Year-round hog heaven in Elkridge

Restaurant: Daniels on U.S. 1 is a place where bikers and their families can gather every day -- even holidays.

April 21, 2003|By Jason Song | Jason Song,SUN STAFF

Feel free to come to Daniels Restaurant on Christmas, New Year's or Easter. Drive your biggest hog, wear your baddest leather jacket, rev your motor as loud as you can. Order a beer, wander out front and drink it, which could land you in jail in any other part of the county but is perfectly legal at Daniels.

But, whatever you do, don't curse.

"If they do it once, I'll warn them. They do it twice, and they're out the door," said the restaurant's co-owner, Daniel Daniels.

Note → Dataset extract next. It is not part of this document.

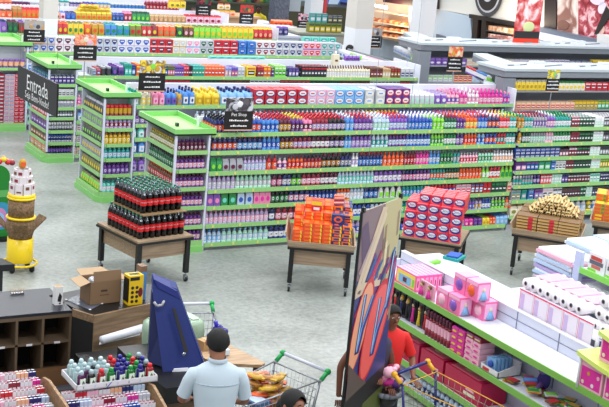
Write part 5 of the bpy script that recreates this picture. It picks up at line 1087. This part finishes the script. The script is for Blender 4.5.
# floor level racks seen between (left of the far island): pink and lime packs, blue shelves
rk2 = thing('low_rack', 'low grey rack with pink and lime packs beside refrigerated island', 'rack', (14.55, 22.6, 0))
for z in (.9, 1.3, 1.6): MB().box(-.2, .15, -.9, 1.5, z-.03, z, GI).build('shelf', rk2)
MB().box(.12, .15, -.9, 1.5, 0, 1.75, GI).build('back_panel', rk2)
fill([(22.9,'w:white/rose/pink:.16,.16'),(23.4,'w:lime/green/white:.16,.16'),(24.0,'w:white/azure/silver:.16,.16')], 21.8, 'low rack by far island', lambda a, d, zz: (14.33+d-.05, a, zz), 1.60, -PI/2)
# section signs on the right
sec_sign(454, 70.5, 19.4, 'black section sign on pole before the refrigerated islands', ((.85,.72,.55), 'red', 'gold', 'orange', 'cream'), .34, .46, zpole=1.2)
sec_sign(552, 91, 17.9, 'black section sign with lemon picture before nearer refrigerated island', ((.80,.85,.72), 'olive', 'yellow', 'lime', 'grey'), .30, .40, zpole=1.0)
sec_sign(373.5, 47.5, 25.5, 'black section sign with dog picture right of the white column', ((.55,.50,.46), 'grey', 'tan', 'silver', 'charcoal'), .44, .48, zpole=1.2)
# butcher display hanging over the far island
bs_ = thing('meat_banner', 'hanging meat banner with red foot above the far island', 'banner', PY(514, 0, 22.0)); q0 = bs_.location.copy()
x_0, x_1 = PY(516, 20, 22).x-q0.x, PY(541, 20, 22).x-q0.x; zz0 = PY(530, 46, 22).z-q0.z; zz1 = 1.2
MB().box(x_0, x_1, 0, .03, zz0, zz1, marble((.72,.10,.12),(.86,.45,.45),(.93,.86,.86), 3.2)).build('panel', bs_); mb = MB()
hh_ = zz1-zz0; MB().box(x_0, x_1, -.01, 0, zz0, zz0+.17, M((.88,.22,.10), .4)).build('red_foot', bs_); MB().box(x_0, x_1, -.012, -.001, zz0+.17, zz0+.33, M((.16,.14,.15), .4)).build('dark_band', bs_)
mb.ball(((x_0+x_1)/2+.03, -.0, zz0+.43), .17,.007,.12, M((.80,.84,.60), .4), 12, 6); mb.build('printed_meat', bs_)
# ------------------------------------------------------------------ columns and far walls
BEI = M((.80,.78,.75), .6); WHC = M((.88,.89,.91), .5)
def column(u0, u1, v, y, label, zsplit):
    p0, p1 = PY(u0, v, y), PY(u1, v, y); w = abs(p1.x-p0.x)*.86; c = thing('column', label, 'column', ((p0.x+p1.x)/2, y+w/2, 0))
    MB().box(-w/2, w/2, -w/2, w/2, 0, zsplit, WHC).build('painted_lower_part', c); MB().box(-w/2, w/2, -w/2, w/2, zsplit, 8, BEI).build('shaft', c)
column(42, 59, 20, 25.6, 'square beige column with white base between fourth and fifth gondolas', PY(50, 19, 25.6).z)
column(354, 374, 28, 25.4, 'square beige column with white lower part right of the fourth gondola', PY(364, 29, 25.4).z)
column(419, 436, 25, 27.5, 'plain white column in front of the lit bakery case', 3.0)
WX = 22.0
def wq(pts, name, mat, parent, th=.06, out=0.0):
    vs = [PX(u, v, WX-out) for u, v in pts]; o = parent.location
    return MB().slab([p-o for p in vs], (th, 0, 0), mat).build(name, parent)
wr = struct(MB().box(WX+.8, WX+1.0, 19, 60, 0, 8, M((.66,.72,.78), .6)).build('wall_right'))
fw = thing('shop_fascia', 'white shop fascia with round dark logo at top right', 'shop front', (WX, 30, 0))
wq([(433,-30),(433,8),(516,24),(530,26),(545,28),(545,-30)], 'fascia_board', M((.84,.84,.82), .5), fw, .3)
cc_ = PX(489, -6, WX-.03); rr2 = (PX(477,-6,WX)-PX(501,-6,WX)).length/2
def ringdisc(r, x, mat, nm, par): 
    mb = MB(); mb.slab([(x, r*math.cos(2*PI*i/28), r*math.sin(2*PI*i/28)) for i in range(28)], (.02,0,0), mat); o = mb.build(nm, par); o.location = (cc_.x-par.location.x, cc_.y-par.location.y, cc_.z-par.location.z); return o
ringdisc(rr2*1.15, -.02, M('charcoal', .4), 'logo_disc', fw); ringdisc(rr2*.95, -.03, M('silver', .4), 'logo_ring', fw); ringdisc(rr2*.85, -.04, M((.14,.12,.13), .4), 'logo_centre', fw)
ringdisc(rr2*.4, -.05, M('silver', .4), 'logo_mark', fw)
bg = thing('blue_grey_partition', 'smooth blue grey partition left of the white fascia', 'partition', (WX, 33, 0))
wq([(434,8),(434,52),(474,60),(470,16)], 'panel', M((.68,.75,.82), .6), bg, .1); wq([(436,34),(436,42),(458,46),(458,41)], 'ledge', M((.35,.38,.44), .5), bg, .1, .12)
kb_ = thing('brown_kiosk', 'dark brown wooden kiosk frame under the white fascia', 'kiosk', (WX, 31, 0))
wq([(469,14),(469,18),(520,27),(520,23)], 'lintel', M((.07,.06,.06), .5), kb_, .3, .12); wq([(473,17),(471,44),(476,46),(478,18)], 'jamb', M((.12,.08,.07), .5), kb_, .3, .1); wq([(482,18),(480,46),(485,46),(486,19)], 'jamb', M((.10,.07,.06), .5), kb_, .3, .1); wq([(475,20),(474,44),(482,46),(484,20)], 'shelf_back', M((.34,.25,.2), .6), kb_, .1, -.1)
mc = thing('meat_case', 'lit open meat display case under the white fascia', 'display case', (WX, 29, 0))
wq([(485,20),(484,52),(560,64),(560,28)], 'case_back', M((.30,.22,.22), .5), mc, .1, -.45)
for (v0, v1, c) in ((25,31,(.95,.72,.55)), (33,38,(.80,.55,.55))):
    wq([(486,v0),(486,v1-1),(530,v1+6),(530,v0+6)], 'shelf_of_meat', marble(tuple(x*.75 for x in c), c, (.97,.88,.80), 5), mc, .5, .0)
    wq([(486,v1-1),(486,v1),(530,v1+7),(530,v1+6)], 'shelf_edge', M('charcoal', .4), mc, .4, .08)
fr_ = thing('chest_freezer_row', 'row of grey rounded counter with white band at upper right', 'counter', (WX, 25, 0))
wq([(534,26),(534,33),(600,49),(600,40)], 'rounded_top', M((.42,.46,.52), .3), fr_, .4, .25); wq([(534,31),(534,38),(598,54),(598,45)], 'white_band', M((.93,.93,.97), .4), fr_, .3, .32); wq([(534,38),(534,50),(598,64),(598,54)], 'front', M((.45,.49,.56), .4), fr_, .3, .28)
wb_ = thing('white_cabinet', 'white cabinet cut by the right border above islands', 'cabinet', (WX, 22.5, 0)); wq([(597,34),(596,72),(640,80),(640,44)], 'cabinet_side', M((.86,.86,.86), .5), wb_, .5, .4)
mp_ = thing('meat_photo_wall', 'large printed meat photographs with dark stripe at upper right', 'poster', (WX, 24, 0))
wq([(545,-30),(544,30),(557,33),(558,-30)], 'dark_stripe', M((.13,.08,.09), .5), mp_, .3, .05); wq([(557,-30),(556,32),(578,37),(578,-30)], 'photo_panel', marble((.55,.36,.32),(.80,.68,.64),(.92,.87,.84), 1.8), mp_, .3, .05)
wq([(578,-30),(576,36),(640,50),(640,-30)], 'photo_panel', marble((.50,.08,.14),(.74,.28,.34),(.92,.76,.78), 3.5, 6), mp_, .3, .04)
def blob(u, v, ru, rv, c, rot=0, out=.06):
    pts = [(u+ru*math.cos(a)*math.cos(rot)-rv*math.sin(a)*math.sin(rot), v+ru*math.cos(a)*math.sin(rot)+rv*math.sin(a)*math.cos(rot)) for a in [i*PI/7 for i in range(14)]]
    wq(pts, 'printed_cut', M(c, .5), mp_, .01, out)
for a in ((563,25,6,5,(.46,.28,.24),.3),(597,-2,8,7,(.93,.84,.90),.4),(602,8,4,6,(.90,.86,.95),.3),(600,31,4,6,(.90,.74,.68),.5),(604,18,2.5,8,(.85,.40,.2),.4)): blob(*a)
wq([(606,6),(594,34),(597,35),(612,14)], 'printed_dark_stripe', M((.09,.06,.07), .5), mp_, .01, .075)  # narrow near-black stripe across the printed meat photograph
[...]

Daniels, on U.S. 1 in Elkridge, is the only restaurant with an outdoor liquor license in Howard County.

The licenses are outlawed under current legislation, all patrons drinking outside must stay within enclosed areas, but Daniels was able to keep its license thanks to a grandfather clause.

The bar has to be open every day of the year.

That means the Daniels family, most of whom live within walking distance of the business, have to open during snowstorms, floods and even Easter, when most bikers stay home.

"I'm sure there are people who are going to church," said Wayne Lembach as he sipped a cup of coffee at Daniels' outdoor bar yesterday. "Personally, I'd rather go riding. That's my religion."

According to legend, Daniels used to be the home of a farmer who would sit on his front porch with his neighbors, drinking moonshine. The place eventually became a restaurant and bar and was taken over by the Daniels family 28 years ago.

Daniels is instantly recognizable, especially in suburban Howard County where you're more likely to hear the hum of a Lexus sport utility vehicle than the roar of a Harley-Davidson.

On warm days, the air along U.S. 1 is filled with the growls of engines in the midmorning as bikers pull into Daniels to chat and plan their day's ride. Most return in the late afternoon and have a few drinks before going home.

On weekends, the bar can be filled to overflowing but the crowds were thinner yesterday. Only a handful of die-hard riders were hanging around the bar yesterday morning, sipping sodas and coffee while waiting to see who would show up for one of the group's rides, which can easily go for 100 miles.

Most said they could ride by themselves, but would rather wait for more people.

"You can have as much fun riding by yourself as you can with other people, but when you get to where you're going, who are you going to talk to?" asked Lembach.

Even though most of the bikers were forced to go on short solo trips, about 40 gathered yesterday afternoon to have a few drinks before going home.

Lembach, who has a goatee and was sporting sunglasses, enjoys the bar's reputation as a rough-and-tumble joint. Motorists honk their horns, occasionally throw empty soda cans or even park across the street to gawk and take pictures.

"Sure, people see all of us and assume it's a scary place, but there's never been a problem here," Lembach said.

And while there are typical bar signs on the inside -- "Please do not breathe while I'm smoking," reads one -- the Daniels try to provide a family environment.

Bikers aren't allowed to wear patches that signify which, if any, motorcycle gang they belong to. They regularly warn each other not to curse, fearing the wrath of "Ms. Em," Emily Daniels, the family matriarch who lives above the bar and has been known to escort burly bikers with salty language out the door. And despite the hard-liquor aura of their helmets and leather, light beer is the drink of choice for most and some even avoid that.

"I learned a long time ago that beer and Harleys don't mix," said Tony Green, 63, an Arbutus resident who has been coming to the bar for nearly 40 years, as he drank a diet soda.

The family makes the best of keeping their 365-day schedule. On most major holidays, the family provides a free buffet for customers.

Many say they are comfortable bringing their families to the bar. Ted McGallagher and his wife, Cathy, visit the bar every major holiday with their son, aptly named Ryder, a 13-year-old seventh-grader at Catonsville Middle School.

"We don't have family here so we could come here because we felt comfortable," said Ted McGallagher.